Your instructions = Any pictures should be left out; please print exactly the lines between the line with "Generate a Blender" and the line with "return tuple((x/12.92 if", inclusive.

Material for this task =
———
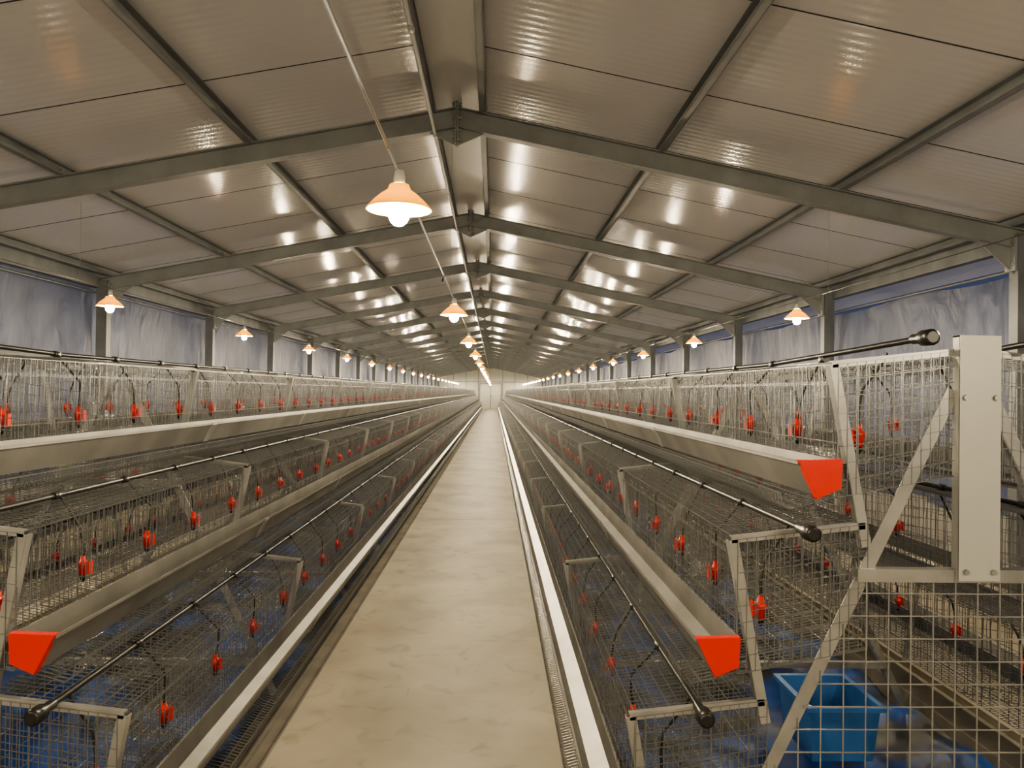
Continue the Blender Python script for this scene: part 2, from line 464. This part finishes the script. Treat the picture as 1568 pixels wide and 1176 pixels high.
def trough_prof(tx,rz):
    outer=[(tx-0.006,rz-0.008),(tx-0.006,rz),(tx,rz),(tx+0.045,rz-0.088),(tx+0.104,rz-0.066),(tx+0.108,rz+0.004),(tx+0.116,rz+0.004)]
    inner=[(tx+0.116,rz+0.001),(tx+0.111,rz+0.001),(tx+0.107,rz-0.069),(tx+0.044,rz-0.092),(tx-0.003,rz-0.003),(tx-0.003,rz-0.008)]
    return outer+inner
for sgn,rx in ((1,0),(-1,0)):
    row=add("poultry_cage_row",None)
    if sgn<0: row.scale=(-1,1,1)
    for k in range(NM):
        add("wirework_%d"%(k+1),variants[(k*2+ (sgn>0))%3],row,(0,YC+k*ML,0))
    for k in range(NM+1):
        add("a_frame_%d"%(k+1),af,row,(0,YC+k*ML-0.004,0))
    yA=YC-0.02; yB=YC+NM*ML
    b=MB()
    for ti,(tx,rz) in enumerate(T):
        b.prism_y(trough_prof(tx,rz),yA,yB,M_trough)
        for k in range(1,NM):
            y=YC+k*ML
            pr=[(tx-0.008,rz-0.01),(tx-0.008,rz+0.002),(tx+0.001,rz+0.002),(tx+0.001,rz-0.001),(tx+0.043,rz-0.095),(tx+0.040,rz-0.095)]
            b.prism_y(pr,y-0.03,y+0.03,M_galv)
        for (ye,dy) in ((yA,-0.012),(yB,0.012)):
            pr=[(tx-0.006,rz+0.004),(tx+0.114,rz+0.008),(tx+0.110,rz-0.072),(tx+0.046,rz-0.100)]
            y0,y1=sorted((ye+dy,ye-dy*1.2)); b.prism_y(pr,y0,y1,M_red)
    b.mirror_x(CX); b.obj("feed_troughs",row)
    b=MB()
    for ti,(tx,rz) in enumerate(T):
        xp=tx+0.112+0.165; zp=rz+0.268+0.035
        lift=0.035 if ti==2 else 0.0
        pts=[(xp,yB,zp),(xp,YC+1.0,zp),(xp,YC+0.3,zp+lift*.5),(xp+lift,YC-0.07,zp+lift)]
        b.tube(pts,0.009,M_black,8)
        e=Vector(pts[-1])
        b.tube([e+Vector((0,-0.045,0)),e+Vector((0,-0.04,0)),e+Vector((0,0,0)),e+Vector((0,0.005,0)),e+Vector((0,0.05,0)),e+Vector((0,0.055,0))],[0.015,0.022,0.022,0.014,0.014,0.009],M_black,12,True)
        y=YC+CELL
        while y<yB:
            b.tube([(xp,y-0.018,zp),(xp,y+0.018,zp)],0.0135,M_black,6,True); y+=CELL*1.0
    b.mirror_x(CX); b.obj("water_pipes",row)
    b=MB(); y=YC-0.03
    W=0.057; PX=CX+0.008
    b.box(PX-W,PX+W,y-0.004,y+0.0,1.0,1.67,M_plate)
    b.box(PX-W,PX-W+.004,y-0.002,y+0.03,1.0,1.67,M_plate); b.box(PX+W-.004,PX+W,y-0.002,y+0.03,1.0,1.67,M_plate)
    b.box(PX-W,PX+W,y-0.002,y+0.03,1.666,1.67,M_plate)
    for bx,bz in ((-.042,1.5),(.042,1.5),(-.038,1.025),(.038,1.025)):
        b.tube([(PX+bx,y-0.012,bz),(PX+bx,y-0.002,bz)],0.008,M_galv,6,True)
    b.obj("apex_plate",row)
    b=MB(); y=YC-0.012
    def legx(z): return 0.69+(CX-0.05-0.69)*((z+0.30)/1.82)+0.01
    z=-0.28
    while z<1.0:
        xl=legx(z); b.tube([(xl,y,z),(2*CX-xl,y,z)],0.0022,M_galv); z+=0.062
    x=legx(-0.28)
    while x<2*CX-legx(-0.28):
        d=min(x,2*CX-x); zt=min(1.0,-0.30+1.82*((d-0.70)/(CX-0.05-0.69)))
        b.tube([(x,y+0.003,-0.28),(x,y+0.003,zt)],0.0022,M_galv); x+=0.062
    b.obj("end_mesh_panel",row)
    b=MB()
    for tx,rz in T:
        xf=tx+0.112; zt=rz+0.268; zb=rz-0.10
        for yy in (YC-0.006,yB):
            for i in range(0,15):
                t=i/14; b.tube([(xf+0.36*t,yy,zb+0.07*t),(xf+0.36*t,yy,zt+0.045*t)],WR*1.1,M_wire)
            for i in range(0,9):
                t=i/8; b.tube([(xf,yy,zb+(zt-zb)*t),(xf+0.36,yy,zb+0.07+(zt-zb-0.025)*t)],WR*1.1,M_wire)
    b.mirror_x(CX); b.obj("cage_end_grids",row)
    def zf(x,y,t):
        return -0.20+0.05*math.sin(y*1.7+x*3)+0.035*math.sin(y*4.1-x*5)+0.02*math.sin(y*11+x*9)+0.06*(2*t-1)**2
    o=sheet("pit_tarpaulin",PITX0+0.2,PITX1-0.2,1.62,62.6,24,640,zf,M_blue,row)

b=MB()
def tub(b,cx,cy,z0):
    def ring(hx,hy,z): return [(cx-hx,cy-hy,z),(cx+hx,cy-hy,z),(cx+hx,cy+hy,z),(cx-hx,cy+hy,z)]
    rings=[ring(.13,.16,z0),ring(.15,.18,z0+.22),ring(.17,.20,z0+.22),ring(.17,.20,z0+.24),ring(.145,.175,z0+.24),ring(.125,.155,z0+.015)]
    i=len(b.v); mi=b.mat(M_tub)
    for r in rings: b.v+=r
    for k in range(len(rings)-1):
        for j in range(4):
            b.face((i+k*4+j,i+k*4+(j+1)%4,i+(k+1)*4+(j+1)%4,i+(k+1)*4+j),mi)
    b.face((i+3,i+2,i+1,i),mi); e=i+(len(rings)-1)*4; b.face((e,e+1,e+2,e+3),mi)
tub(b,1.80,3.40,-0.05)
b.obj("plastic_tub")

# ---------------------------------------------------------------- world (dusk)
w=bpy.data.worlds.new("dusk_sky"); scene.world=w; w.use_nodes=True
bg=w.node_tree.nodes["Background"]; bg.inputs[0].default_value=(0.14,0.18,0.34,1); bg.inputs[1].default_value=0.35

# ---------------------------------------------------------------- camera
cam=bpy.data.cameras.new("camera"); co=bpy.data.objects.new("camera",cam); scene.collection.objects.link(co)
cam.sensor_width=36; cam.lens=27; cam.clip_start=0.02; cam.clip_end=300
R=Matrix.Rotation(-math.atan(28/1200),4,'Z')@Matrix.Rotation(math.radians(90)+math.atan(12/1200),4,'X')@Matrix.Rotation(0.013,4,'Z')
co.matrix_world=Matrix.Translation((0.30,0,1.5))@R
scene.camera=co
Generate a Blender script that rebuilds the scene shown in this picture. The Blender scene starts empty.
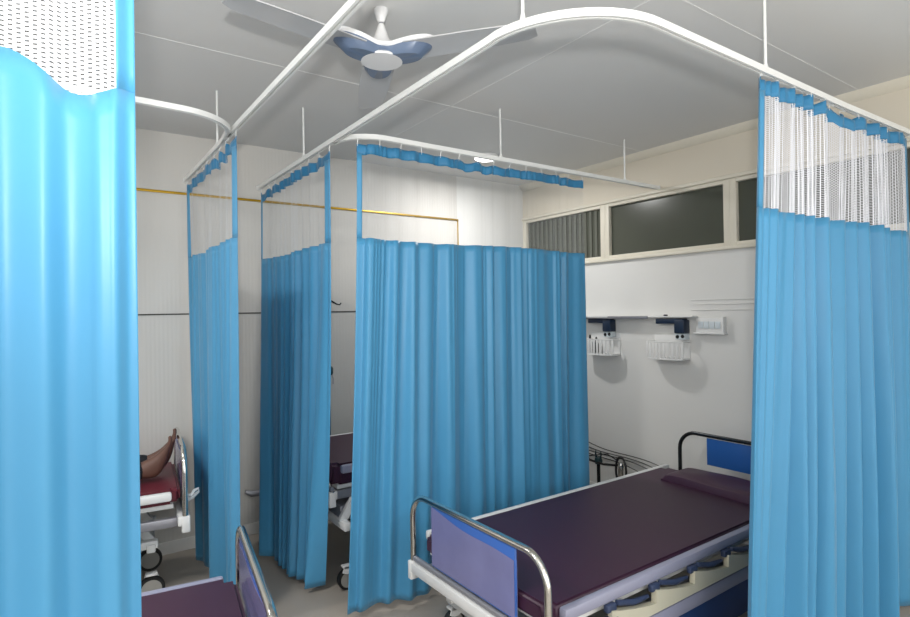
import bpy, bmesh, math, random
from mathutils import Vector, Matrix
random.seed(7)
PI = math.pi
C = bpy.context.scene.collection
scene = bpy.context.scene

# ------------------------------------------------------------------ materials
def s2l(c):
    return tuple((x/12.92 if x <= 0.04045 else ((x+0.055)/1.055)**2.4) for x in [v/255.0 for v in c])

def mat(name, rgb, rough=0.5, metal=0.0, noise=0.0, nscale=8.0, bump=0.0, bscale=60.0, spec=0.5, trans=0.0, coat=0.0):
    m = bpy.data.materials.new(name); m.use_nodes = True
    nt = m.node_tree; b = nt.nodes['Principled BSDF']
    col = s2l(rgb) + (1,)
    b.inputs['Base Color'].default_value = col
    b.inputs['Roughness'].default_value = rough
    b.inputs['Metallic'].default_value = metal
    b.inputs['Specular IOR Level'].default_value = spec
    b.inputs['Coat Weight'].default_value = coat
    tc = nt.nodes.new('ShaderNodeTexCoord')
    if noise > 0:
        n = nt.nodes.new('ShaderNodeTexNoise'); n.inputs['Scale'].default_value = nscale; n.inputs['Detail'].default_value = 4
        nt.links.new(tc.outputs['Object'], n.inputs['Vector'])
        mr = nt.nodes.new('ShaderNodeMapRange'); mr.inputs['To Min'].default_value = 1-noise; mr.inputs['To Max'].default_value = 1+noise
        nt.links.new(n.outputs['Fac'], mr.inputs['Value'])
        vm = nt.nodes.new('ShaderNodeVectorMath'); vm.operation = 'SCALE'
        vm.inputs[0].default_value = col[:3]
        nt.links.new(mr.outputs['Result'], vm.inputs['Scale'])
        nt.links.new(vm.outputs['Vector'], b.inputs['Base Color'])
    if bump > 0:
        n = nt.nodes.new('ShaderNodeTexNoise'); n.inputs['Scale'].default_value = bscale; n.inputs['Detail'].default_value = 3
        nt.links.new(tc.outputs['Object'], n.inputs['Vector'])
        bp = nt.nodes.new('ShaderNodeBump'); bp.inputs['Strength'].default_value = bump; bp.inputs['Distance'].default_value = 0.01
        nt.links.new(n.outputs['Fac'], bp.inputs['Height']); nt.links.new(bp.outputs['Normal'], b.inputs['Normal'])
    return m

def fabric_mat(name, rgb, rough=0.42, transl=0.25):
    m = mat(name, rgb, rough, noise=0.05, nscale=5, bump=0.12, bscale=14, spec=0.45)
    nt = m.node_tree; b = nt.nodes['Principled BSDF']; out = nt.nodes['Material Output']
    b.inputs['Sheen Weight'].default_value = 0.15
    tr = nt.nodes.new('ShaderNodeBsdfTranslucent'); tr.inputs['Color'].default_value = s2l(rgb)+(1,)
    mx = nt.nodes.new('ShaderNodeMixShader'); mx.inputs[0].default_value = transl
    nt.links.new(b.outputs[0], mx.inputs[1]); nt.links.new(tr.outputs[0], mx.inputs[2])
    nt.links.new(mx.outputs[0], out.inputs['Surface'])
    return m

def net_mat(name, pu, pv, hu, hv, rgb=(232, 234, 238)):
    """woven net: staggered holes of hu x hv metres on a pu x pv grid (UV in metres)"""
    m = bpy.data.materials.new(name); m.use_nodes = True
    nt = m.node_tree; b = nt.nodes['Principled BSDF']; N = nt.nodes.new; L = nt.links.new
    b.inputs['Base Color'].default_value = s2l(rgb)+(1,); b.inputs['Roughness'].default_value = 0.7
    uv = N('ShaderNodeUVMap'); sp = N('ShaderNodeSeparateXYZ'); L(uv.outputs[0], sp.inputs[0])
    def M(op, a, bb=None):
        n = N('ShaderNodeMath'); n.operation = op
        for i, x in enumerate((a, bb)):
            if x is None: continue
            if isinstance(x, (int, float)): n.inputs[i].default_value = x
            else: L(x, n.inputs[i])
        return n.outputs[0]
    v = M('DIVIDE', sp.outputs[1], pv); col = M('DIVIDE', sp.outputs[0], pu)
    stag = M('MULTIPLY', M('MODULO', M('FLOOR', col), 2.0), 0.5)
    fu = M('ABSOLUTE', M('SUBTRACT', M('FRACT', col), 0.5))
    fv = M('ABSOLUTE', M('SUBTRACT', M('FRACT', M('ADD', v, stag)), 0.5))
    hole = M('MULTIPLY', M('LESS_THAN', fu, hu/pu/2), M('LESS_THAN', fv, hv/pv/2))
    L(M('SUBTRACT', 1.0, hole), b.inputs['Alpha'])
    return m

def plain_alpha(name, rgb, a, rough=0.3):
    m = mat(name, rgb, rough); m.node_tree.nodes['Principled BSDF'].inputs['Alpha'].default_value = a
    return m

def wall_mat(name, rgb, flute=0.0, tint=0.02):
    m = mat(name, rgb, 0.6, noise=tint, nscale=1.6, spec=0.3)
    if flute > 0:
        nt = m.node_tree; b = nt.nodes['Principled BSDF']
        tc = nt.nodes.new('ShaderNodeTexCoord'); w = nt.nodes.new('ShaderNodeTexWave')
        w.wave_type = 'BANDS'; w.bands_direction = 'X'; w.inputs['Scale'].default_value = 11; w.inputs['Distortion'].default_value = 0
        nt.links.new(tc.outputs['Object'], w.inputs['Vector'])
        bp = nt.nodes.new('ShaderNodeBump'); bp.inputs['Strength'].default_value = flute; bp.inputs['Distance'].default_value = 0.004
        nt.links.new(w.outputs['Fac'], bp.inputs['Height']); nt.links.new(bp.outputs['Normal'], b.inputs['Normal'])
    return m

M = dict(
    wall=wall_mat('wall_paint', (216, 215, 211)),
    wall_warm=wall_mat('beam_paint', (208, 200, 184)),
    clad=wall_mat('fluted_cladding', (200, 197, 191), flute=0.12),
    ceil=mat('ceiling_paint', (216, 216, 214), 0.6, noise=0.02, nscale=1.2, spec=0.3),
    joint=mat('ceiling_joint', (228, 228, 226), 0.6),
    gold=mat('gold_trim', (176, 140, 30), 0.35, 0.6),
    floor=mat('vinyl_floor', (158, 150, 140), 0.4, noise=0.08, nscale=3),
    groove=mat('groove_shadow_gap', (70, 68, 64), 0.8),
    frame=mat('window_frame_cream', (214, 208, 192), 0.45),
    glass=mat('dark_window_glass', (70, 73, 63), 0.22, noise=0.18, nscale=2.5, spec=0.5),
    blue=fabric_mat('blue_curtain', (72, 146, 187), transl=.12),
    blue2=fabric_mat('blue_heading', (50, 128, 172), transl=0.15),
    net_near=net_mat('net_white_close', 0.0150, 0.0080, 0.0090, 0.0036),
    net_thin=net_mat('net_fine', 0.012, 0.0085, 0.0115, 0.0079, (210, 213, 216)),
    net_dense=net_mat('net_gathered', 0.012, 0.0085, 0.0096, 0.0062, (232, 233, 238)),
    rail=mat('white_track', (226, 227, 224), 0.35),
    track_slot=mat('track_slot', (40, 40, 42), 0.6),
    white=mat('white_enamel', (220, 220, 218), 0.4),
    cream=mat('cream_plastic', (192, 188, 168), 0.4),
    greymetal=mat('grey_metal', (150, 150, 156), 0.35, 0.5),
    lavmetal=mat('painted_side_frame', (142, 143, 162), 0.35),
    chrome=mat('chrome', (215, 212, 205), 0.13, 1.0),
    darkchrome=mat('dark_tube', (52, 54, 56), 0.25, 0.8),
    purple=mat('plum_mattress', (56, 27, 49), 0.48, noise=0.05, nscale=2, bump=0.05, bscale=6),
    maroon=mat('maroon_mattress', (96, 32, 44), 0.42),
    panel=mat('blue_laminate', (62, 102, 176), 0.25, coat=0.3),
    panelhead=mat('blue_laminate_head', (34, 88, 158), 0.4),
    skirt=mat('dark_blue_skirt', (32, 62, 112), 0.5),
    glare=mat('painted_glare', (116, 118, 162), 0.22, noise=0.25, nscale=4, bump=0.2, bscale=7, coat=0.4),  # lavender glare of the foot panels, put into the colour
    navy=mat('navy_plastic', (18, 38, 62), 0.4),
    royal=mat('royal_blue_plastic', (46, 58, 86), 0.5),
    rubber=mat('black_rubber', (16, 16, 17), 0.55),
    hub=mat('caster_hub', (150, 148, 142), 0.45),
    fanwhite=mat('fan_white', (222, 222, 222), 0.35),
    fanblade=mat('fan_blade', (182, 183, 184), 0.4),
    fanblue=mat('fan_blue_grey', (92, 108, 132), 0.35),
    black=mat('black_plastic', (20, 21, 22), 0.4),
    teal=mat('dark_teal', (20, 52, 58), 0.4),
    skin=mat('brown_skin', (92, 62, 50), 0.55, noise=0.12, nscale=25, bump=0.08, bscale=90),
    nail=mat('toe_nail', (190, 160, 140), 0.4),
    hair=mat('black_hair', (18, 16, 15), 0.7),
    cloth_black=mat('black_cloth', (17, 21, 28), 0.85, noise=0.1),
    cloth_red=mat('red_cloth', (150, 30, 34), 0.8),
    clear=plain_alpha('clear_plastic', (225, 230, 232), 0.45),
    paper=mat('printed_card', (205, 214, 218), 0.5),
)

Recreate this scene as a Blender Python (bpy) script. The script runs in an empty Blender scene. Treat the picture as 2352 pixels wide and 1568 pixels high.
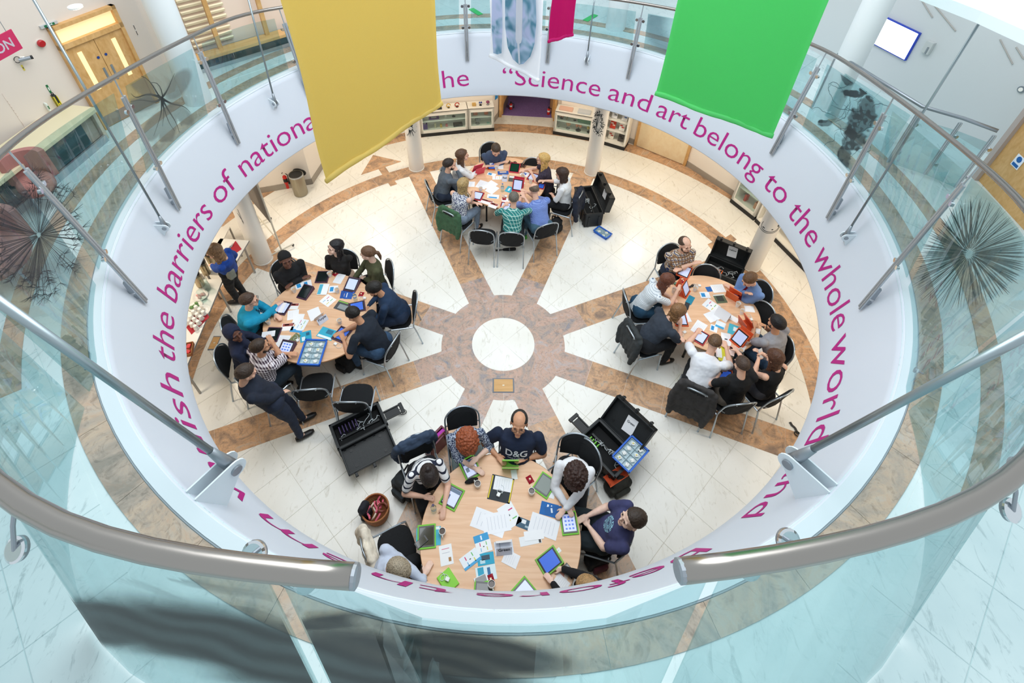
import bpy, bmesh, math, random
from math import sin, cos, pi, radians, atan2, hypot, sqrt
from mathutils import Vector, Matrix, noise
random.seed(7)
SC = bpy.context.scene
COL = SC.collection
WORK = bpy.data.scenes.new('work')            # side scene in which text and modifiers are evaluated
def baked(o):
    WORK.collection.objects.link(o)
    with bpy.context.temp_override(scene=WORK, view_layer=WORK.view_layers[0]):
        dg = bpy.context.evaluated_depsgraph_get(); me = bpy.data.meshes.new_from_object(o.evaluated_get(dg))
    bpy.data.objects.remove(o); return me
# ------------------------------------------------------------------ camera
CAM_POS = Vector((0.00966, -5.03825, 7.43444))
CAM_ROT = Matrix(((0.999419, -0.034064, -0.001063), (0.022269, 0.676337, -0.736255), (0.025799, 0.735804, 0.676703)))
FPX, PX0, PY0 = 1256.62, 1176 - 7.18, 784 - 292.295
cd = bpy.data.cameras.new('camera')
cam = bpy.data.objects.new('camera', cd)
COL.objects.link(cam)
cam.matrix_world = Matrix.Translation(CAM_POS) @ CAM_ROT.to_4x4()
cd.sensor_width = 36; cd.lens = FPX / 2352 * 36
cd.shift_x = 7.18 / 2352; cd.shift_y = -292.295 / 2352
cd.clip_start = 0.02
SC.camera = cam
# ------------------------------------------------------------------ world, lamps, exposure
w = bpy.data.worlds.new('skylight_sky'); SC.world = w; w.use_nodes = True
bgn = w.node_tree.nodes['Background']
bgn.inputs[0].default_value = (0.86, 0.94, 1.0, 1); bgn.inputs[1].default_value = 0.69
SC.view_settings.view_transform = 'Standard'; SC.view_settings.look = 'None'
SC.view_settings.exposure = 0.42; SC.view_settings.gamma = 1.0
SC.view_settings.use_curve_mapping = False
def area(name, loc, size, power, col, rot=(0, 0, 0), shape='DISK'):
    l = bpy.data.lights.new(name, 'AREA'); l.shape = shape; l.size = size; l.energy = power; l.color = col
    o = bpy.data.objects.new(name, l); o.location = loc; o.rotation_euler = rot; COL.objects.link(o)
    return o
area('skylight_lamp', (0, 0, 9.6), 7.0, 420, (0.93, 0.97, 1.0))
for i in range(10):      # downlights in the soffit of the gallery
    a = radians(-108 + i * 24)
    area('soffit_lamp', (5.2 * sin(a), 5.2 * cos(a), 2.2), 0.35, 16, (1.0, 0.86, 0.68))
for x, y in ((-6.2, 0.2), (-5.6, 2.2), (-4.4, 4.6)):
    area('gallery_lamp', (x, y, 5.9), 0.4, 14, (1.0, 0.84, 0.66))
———
Written solution =
Generate a Blender script that rebuilds the scene shown in this picture. The Blender scene starts empty.
import bpy, bmesh, math, random
from mathutils import Vector, Matrix
random.seed(7)
PI = math.pi
C = bpy.context.scene.collection
scene = bpy.context.scene

# ------------------------------------------------------------------ materials
def s2l(c):
    return tuple((x/12.92 if x <= 0.04045 else ((x+0.055)/1.055)**2.4) for x in [v/255.0 for v in c])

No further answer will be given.